Explanation of Article 364

The article clarified that the expenses of the barter contract, such as contract registration fees, attorney fees, and other expenses required for concluding the contract, are to be shared equally between the contracting parties. This is one of the differences that distinguishes the rule of the barter contract from the contract of sale; it is necessitated by the nature of the barter contract, where each party is considered a seller of what they bartered and a buyer of what they received in exchange. In a sale contract, the buyer alone bears these expenses. If we apply this rule to the barter contract, each contracting party must be considered a buyer of what they received in exchange, and consequently, these expenses must be divided equally between them.

The difference in the value of the exchanged items and the addition of a monetary rate to one of them does not affect the rule contained in the article. Even if the barter is between two items, one of which is of higher value than the other, and a monetary rate is added to the lesser item or not, the contract expenses are to be shared equally between them.

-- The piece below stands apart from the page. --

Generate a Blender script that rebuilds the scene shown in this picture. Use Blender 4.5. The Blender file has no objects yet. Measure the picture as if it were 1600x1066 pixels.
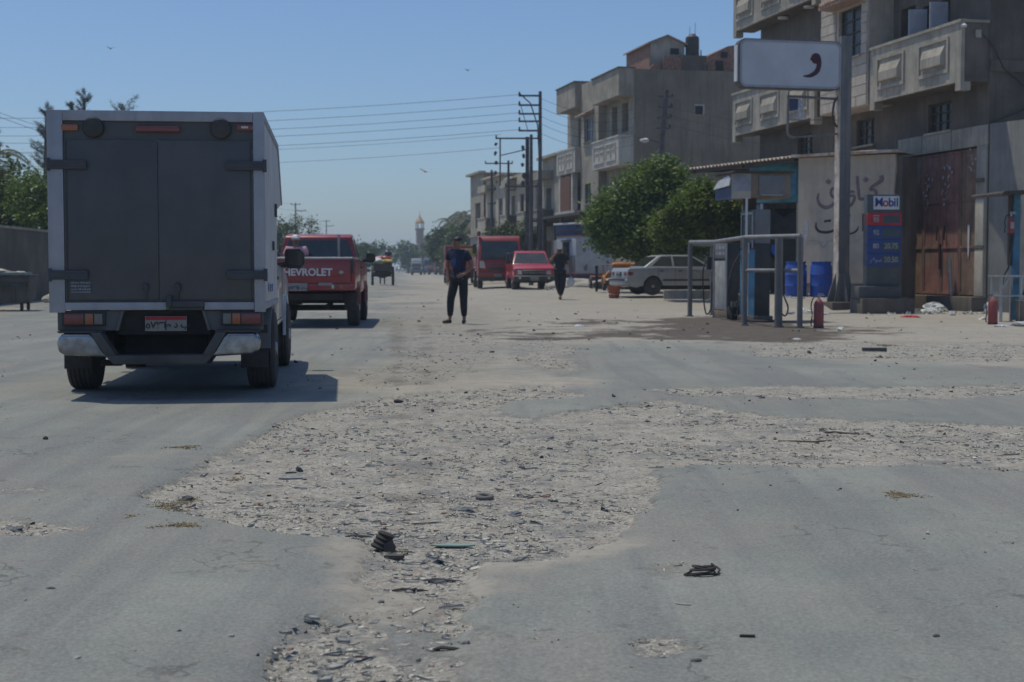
import bpy, bmesh, math, random
import numpy as np
from mathutils import Vector, Matrix

R = math.radians
SC = bpy.context.scene
COL = SC.collection
random.seed(7)
RNG = np.random.default_rng(7)

# ------------------------------------------------------------------ camera, sky, sun, exposure
F = 2222.2
PITCH = R(2.96)
CAMZ = 1.15
cam_d = bpy.data.cameras.new('camera')
cam_d.lens = 50
cam_d.sensor_width = 36
cam_d.clip_end = 6000
cam_d.dof.use_dof = True
cam_d.dof.focus_distance = 8.0
cam_d.dof.aperture_fstop = 5.0
cam = bpy.data.objects.new('camera', cam_d)
cam.location = (0, 0, CAMZ)
cam.rotation_euler = (R(90) - PITCH, 0, 0)
COL.objects.link(cam)
SC.camera = cam

SUNV = Vector((-0.27, 0.16, 1.0)).normalized()
world = bpy.data.worlds.new('World')
SC.world = world
world.use_nodes = True
wn = world.node_tree
bg = wn.nodes['Background']
sky = wn.nodes.new('ShaderNodeTexSky')
sky.sky_type = 'NISHITA'
sky.sun_disc = False
sky.sun_elevation = math.asin(SUNV.z)
sky.sun_rotation = math.atan2(SUNV.x, SUNV.y)
sky.altitude = 10
sky.air_density = 1.0
sky.dust_density = 1.2
sky.ozone_density = 10.0
wn.links.new(sky.outputs[0], bg.inputs[0])
bg.inputs[1].default_value = 0.14

sun_d = bpy.data.lights.new('sun', 'SUN')
sun_d.energy = 3.5
sun_d.angle = R(0.5)
sun_d.color = (1.0, 0.935, 0.755)
sun = bpy.data.objects.new('sun', sun_d)
sun.rotation_euler = SUNV.to_track_quat('Z', 'Y').to_euler()
COL.objects.link(sun)

SC.view_settings.view_transform = 'Standard'
SC.view_settings.look = 'None'
SC.view_settings.gamma = 1
SC.view_settings.exposure = -0.41
SC.render.engine = 'CYCLES'
SC.cycles.use_denoising = True
SC.cycles.max_bounces = 6
SC.cycles.diffuse_bounces = 3
SC.cycles.glossy_bounces = 3
SC.cycles.transparent_max_bounces = 8
SC.cycles.volume_bounces = 1


# ------------------------------------------------------------------ surveying helpers
def ray(px, py):
    x = (px - 800) / F
    u = -(py - 533) / F
    return (x, math.cos(PITCH) + u * math.sin(PITCH), -math.sin(PITCH) + u * math.cos(PITCH))


def at(px, py, Y):
    r = ray(px, py)
    t = Y / r[1]
    return Vector((r[0] * t, Y, CAMZ + r[2] * t))


def gp(px, py, z=0.0):
    r = ray(px, py)
    t = (z - CAMZ) / r[2]
    return Vector((r[0] * t, r[1] * t, z))


def sstep(v):
    v = np.clip(v, 0, 1)
    return v * v * (3 - 2 * v)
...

The rule of this article is not of public order, so if there is an explicit or implicit agreement that one of the contracting parties bears all the contract expenses, or bears more than the other, it must be adhered to. An implicit agreement could be the custom or practice of the contracting parties contrary to what the article's rule stipulates.

Article 364

The costs of a contract of exchange shall be equally shared by the parties, unless agreed otherwise.